The RSS workflow supports searching for structures under high pressure, controlled by the scalar_pressure_method parameter. Two methods are available: exp, where pressure is sampled based on an exponential distribution with control parameters scalar_exp_pressure and scalar_pressure_exponential_width, and uniform, where pressure is sampled uniformly within a range defined by scalar_pressure_low and scalar_pressure_high.

To terminate the iterative process, two stopping criteria are provided: stop_criterion and max_iteration_number. The iterations stop when the prediction error falls below the value of stop_criterion.
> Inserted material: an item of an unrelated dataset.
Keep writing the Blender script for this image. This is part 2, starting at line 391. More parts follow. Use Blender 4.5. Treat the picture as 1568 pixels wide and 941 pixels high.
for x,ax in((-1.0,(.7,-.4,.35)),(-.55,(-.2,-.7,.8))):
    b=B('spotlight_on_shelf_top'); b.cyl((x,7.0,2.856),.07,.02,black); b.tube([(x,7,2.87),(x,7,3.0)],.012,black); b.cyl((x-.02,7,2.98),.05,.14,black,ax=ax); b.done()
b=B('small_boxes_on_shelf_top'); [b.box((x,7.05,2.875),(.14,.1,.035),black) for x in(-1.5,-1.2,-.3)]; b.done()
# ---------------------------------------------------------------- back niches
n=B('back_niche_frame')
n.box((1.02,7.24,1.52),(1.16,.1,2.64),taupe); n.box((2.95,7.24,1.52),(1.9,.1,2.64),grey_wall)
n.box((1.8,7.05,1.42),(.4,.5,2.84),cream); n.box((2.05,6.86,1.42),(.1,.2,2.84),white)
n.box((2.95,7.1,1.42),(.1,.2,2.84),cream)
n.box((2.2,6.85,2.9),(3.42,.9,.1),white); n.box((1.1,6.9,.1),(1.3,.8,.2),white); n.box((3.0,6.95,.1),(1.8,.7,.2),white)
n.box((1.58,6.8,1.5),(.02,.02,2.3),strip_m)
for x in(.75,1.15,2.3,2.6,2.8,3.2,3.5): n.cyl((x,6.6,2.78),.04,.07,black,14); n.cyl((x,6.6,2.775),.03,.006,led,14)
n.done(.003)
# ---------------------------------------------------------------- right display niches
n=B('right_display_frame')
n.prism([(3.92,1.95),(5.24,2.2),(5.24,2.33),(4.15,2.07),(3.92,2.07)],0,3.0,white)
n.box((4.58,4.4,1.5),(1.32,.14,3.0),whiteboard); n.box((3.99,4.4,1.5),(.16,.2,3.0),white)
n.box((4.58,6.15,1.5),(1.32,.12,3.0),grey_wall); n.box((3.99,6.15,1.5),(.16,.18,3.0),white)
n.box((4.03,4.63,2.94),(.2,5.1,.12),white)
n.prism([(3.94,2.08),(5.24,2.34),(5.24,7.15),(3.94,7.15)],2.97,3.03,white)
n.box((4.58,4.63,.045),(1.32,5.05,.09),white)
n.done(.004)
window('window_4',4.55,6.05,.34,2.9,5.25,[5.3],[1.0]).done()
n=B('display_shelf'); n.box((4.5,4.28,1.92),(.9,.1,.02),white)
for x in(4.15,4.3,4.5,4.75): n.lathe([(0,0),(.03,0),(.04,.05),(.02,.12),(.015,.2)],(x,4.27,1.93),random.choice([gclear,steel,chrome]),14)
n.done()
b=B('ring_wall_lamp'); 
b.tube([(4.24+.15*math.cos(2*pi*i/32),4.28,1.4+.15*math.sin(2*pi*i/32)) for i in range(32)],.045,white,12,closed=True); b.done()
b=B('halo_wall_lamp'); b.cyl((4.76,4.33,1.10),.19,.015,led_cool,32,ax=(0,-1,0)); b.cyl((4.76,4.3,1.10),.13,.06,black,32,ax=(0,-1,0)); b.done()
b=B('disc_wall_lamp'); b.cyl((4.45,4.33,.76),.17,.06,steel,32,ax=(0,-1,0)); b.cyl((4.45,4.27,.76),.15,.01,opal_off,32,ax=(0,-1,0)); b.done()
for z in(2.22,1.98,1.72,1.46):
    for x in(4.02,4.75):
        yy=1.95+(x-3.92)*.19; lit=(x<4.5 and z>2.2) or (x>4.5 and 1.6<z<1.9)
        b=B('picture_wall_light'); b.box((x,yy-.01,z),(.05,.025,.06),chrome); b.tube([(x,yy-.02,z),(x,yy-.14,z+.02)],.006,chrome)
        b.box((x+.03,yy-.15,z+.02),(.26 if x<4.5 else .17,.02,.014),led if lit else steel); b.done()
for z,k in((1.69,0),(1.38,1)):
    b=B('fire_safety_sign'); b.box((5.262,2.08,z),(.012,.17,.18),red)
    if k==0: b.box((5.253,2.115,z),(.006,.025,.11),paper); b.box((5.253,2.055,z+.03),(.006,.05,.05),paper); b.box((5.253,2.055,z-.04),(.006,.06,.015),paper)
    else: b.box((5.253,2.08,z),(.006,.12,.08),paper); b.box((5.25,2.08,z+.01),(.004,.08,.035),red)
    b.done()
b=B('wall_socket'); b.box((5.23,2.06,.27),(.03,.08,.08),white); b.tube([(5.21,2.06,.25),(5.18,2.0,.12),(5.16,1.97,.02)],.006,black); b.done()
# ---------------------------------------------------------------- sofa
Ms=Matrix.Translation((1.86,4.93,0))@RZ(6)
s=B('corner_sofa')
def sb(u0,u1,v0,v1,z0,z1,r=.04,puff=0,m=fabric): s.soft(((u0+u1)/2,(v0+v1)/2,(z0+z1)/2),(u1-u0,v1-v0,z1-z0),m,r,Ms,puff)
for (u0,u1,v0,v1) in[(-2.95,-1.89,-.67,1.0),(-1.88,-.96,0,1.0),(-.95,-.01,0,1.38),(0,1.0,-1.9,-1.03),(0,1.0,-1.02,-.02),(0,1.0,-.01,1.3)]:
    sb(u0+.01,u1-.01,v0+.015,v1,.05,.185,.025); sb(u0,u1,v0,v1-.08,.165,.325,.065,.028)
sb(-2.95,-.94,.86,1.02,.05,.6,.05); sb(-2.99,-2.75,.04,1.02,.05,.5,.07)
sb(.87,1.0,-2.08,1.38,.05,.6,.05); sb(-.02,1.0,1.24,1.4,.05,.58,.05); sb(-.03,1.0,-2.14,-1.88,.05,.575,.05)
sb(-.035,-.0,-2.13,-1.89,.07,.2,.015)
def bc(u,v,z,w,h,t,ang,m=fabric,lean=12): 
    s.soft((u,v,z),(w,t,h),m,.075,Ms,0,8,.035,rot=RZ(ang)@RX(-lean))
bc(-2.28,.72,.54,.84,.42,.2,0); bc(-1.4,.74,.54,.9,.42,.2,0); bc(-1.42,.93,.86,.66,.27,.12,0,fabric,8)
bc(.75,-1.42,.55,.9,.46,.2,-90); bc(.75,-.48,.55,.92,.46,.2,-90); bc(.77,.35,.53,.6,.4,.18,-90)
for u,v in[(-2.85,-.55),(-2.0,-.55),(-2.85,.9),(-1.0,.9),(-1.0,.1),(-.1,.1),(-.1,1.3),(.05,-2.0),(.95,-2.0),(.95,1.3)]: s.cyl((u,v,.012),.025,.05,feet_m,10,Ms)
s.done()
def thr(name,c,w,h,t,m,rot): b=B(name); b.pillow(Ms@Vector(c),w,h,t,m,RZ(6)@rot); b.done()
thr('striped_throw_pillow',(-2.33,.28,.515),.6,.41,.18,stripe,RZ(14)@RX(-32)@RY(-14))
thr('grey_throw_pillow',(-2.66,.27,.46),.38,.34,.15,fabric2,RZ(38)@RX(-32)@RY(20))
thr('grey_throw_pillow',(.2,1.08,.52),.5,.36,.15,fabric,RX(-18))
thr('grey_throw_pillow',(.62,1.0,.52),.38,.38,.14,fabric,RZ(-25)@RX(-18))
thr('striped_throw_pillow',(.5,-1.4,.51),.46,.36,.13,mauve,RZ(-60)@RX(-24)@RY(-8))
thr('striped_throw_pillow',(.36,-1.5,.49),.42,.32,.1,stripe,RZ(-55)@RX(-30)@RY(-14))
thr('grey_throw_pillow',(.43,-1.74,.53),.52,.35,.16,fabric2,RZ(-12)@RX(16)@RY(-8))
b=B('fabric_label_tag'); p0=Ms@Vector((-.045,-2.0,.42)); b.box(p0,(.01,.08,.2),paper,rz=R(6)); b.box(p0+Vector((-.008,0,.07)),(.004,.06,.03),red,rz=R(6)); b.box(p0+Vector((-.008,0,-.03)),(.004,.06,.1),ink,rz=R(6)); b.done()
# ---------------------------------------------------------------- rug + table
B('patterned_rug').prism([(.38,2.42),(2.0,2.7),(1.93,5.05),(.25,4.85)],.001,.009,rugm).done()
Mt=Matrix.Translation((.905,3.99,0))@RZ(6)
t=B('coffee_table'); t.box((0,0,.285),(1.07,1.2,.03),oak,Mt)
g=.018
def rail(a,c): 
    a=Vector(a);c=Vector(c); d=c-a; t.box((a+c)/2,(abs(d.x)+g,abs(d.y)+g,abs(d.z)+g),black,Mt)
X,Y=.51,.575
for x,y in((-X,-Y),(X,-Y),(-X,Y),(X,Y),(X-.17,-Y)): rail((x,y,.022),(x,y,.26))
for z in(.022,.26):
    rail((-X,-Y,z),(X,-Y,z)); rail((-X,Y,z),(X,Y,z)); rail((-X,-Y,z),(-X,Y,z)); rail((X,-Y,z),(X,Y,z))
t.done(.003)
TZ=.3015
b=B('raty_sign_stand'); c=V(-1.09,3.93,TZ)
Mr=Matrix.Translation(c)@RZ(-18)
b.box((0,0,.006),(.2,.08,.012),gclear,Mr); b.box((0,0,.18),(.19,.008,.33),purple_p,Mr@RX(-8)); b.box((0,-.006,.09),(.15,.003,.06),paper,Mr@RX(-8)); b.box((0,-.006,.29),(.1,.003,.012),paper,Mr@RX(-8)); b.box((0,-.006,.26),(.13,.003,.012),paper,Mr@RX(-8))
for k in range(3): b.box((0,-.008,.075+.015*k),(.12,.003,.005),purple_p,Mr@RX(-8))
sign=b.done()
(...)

Or the iterations stop when the number of iterations exceeds the limit defined by max_iteration_number. The workflow will stop when either of the above criteria is satisfied.

We strongly recommend enabling hookean_repul, as it applies a strong repulsive force when the distance between two atoms falls below a certain threshold. This ensures that the generated structures are physically reasonable.

The GAP-RSS model of Si was iterated 25 times on a server cluster with 7 nodes, each equipped with 128 cores, taking approximately 1 day to complete. The resulting potential was found to accurately describe different crystalline polymorphs as well as disordered phases.